Но если в теоретических взглядах Толстого проглядывает страшная путаница под влиянием черствой философии Шопенгауэра, то в художественных его картинах она часто исчезает и получается удивительное по яркости раскрытие нравственной силы, заключающейся и в церковных верованиях, и в церковных священнодействиях, давно отвергнутых теоретической философией Толстого; напротив, попытки автора провести идеи последней в художественный рассказ терпят неудачу.

В рассказе «Хозяин и работник» последний вспоминает перед смертью о св. Николае, о свечах и молитвах, но затем соображает, что все это нужно в храме, а здесь бесполезно, и вот умирающий начинает утешать себя отвлеченными и очень ненатуральными пантеистическими философемами. Есть ли здесь художественная правда? Кто присутствовал при смерти умирающих, тот знает, что различно проходят последние минуты человека: или заметна напряженная борьба за земную жизнь и ужас приближающейся смерти, или заметна совершенная покорность страшной минуте, тихое умиленное настроение, которое чаще всего бывает у натур религиозно настроенных. Но и те, и другие страдальцы особенно отчетливо сознают свою индивидуальность, свою ответственность. Никакого слияния с космосом, которое старается навязать умирающим наш писатель-пантеист, вы никогда не увидите. И вот он как бы поневоле дает возможность ожившему работнику умереть, «как он всегда хотел – под образами со свечой в руках, среди молитв окружающих». Что касается призывания Николы Угодника, то его-то именно и призывают умирающие на Руси до последнего мгновения своей жизни, и заступлению св. Николая веруют не только христиане, но и живущие в России язычники и магометане. Нарушая требования художественной правды, когда ему хочется внести в рассказ пантеистическую тенденцию, Л. Толстой с великим успехом их выполняет, когда забывает об этой тенденции: в таких случаях из-под его пера выступает нравственная красота и нравственная сила церковных верований и установлений.

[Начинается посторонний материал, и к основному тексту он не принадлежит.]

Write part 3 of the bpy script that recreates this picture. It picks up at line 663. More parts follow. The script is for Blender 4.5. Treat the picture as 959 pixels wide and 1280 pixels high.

Таков рассказ «Свечка», связанный с праздником воскресения Христова. Нужно заметить вообще, что событие воскресения Христова есть одна из сладостнейших истин христианства, без которой, по выражению апостола Павла, тщетна наша вера, ибо если мы в этой только жизни надеемся на Христа, то мы несчастнее всех человеков (1 Кор. 15, 19). Толстой, отрицая историческое воскресение Христово, пытается заменить его нравственным воскресением каждой личности и в этих мыслях составил повесть «Воскресение». Однако здесь, вопреки желанию автора, получается трогательная картина пасхальной заутрени в деревне и вовсе не убедительная и не привлекательная картина внутреннего воскресения Нехлюдова, который остался никудышником, скучным резонером и притом довольно ограниченным, бесцветным типом. Критика (Перцова и др.) совершенно верно заявила об этом типе, что при всем старании автора Нехлюдов «так и не воскрес». В свободном от тенденции рассказе «Свечка» описывается, как один управляющий заставил крестьян пахать землю на святой неделе, а крестьяне, возмущенные таким распоряжением, готовы были перейти к бунту, и дело грозило бы тяжелыми последствиями. Но вот один старик-крестьянин нашел возможность совместить и радостный праздник, и обидную для праздника работу: он прилепил к своей сохе зажженную восковую свечку и начал пахать с пением пасхальных песнопений. Услышав это пение, люди последовали его примеру и общая злоба сменилась радостным умилением. Итак, догмат, обряд и церковная молитва показали свое нравственное воздействие на сердца людей в искреннем, чуждом тенденций рассказе автора.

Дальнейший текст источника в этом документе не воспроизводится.